Crimes Increase Police Patrols Decrease

06.07.13 | Abby Lutcher

Cambria County has several hotlines for residents to anonymously report drugs and suspicious activity and police say now, more than ever, people are calling tips in, but they just don't have the manpower to investigate. With continual decreases in funding, many local police departments have been forced to cut back, trading full-time for part time and responding instead of preventing. "We're able to respond and we're filling those voids," said Major George Kuzillia, Area III Commander of the Pennsylvania State Police. "But we cannot do the proactive police work that we would prefer to do." The Pennsylvania State Police is required to fill ni for small towns who have have limited or no police presence.

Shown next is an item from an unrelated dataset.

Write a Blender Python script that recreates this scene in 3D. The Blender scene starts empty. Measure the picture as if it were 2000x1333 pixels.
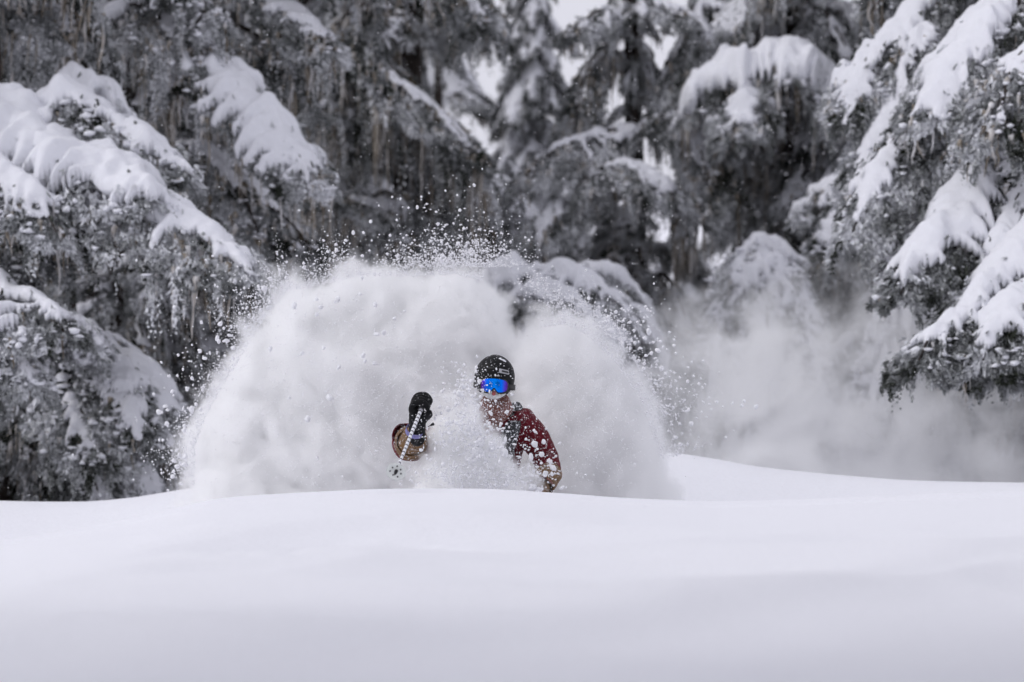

But with only 500 troopers across the state, they too are spread thin and patrols aren't always an option. "That's what takes the drug dealers and those hauling the drugs off the street," said Kuzilla. "But when you're responding to a lot of incidents it makes it very difficult to do." It's a scenario all too common for Johnstown Police. Even though calls to tip hot lines have increased, their manpower hasn't. "The community thinks when they call you and tell you about activity at a particular house, in their mind I might have five guys who I can send to this house and sit on it and do surveillance and make stops," said Detective Thomas Owens of the Johnstown Police Department. But, in reality, the department only has four detectives and just enough officers to respond to the most critical calls. "We've gone from 52 to 31 police officers," said Democratic State Rep. Bryan Barbin. "You need to have both additional resources but you have to also accept resources from the other related entities." "Crime isn't just something that police have to take care of," said Democratic Sen. John Wozniak. "It's something every citizen has to be involved in." "You may conduct an investigation into that person and arrest them but then there's someone else filling their spot," said Owens. Both city and state leaders commended the work of local police departments and said it's frustrating they don't have the money to add manpower. Conversations will continue on the issue, though, and the newly formed Johnstown Drug and Violent Crime Commission, headed by Barbin, will be releasing the report of their findings and recommendations in just a few weeks.